Join | Login




2012 Innovative Teaching Award Winner

 

 

 

 

 

Dr. Shantal Marshall, Stanford University; University of California, Los Angeles

Dr. Marshall earned her BA in Psychology and Sociology at UCLA in 2004. She earned her PhD in Social Psychology at Stanford in 2011. She has been mentoring and tutoring since she was in high school, and has taught students ranging from first-graders to graduate students. Her research focuses on the way that social representations – the images and narratives that make up our “common sense” – shape people’s perceptions of race, racial identity, and racial inequality. As a graduate student at Stanford she served as a teaching assistant or instructor for over ten courses in various departments including Psychology, Comparative Studies in Race & Ethnicity, and Organizational Behavior. In 2007 she won a teaching award for her work as a teaching assistant in the Psychology Department.
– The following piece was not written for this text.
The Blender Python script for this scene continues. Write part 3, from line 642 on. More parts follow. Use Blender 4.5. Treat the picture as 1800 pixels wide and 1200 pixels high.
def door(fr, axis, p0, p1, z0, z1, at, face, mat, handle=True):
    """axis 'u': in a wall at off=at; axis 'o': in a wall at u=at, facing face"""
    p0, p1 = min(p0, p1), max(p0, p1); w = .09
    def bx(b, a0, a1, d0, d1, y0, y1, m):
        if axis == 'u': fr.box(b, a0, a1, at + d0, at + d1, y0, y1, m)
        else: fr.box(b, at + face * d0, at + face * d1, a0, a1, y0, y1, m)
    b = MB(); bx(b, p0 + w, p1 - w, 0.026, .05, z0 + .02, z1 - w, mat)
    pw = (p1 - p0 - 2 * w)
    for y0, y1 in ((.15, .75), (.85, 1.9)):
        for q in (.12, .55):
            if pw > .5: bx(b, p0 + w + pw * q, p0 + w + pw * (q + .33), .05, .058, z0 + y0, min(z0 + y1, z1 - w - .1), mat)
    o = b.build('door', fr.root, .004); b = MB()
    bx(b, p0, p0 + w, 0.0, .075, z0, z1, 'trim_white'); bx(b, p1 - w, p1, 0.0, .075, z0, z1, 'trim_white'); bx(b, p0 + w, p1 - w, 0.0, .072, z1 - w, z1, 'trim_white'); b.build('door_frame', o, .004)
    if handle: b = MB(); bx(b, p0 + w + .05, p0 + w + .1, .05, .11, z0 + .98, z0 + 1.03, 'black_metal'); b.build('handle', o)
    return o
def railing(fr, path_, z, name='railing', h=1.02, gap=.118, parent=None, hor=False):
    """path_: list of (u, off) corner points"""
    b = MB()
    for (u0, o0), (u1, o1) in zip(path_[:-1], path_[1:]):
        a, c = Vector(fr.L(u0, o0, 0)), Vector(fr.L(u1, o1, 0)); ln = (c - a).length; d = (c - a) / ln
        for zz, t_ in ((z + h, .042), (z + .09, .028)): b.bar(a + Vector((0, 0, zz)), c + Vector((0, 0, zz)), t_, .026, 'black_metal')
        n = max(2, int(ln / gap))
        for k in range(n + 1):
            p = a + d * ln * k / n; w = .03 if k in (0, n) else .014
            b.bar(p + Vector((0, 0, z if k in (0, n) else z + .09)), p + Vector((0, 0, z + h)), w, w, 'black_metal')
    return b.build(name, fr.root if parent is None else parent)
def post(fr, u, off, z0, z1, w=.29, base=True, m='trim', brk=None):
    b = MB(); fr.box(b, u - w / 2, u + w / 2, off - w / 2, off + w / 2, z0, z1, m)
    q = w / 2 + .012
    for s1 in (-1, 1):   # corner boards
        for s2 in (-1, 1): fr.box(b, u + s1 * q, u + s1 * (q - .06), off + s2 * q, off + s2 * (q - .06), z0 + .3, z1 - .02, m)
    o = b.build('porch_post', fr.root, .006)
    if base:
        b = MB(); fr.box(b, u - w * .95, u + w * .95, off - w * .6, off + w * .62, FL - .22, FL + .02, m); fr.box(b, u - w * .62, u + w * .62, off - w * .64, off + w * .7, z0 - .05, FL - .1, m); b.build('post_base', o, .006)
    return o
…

As a first-generation college student she helped other first-generation college students by teaching her own low-cost GRE preparation course every summer from 2005 to 2010. In 2010 she was selected as a Teaching Fellow for the Center for Comparative Studies in Race & Ethnicity, through which she created and taught “The Psychology of Race and Gender in Popular Culture.” Her favorite courses to teach focus on issues of race and gender in which students can analyze their own life experiences through a psychological lens. She is currently a postdoctoral researcher at UCLA.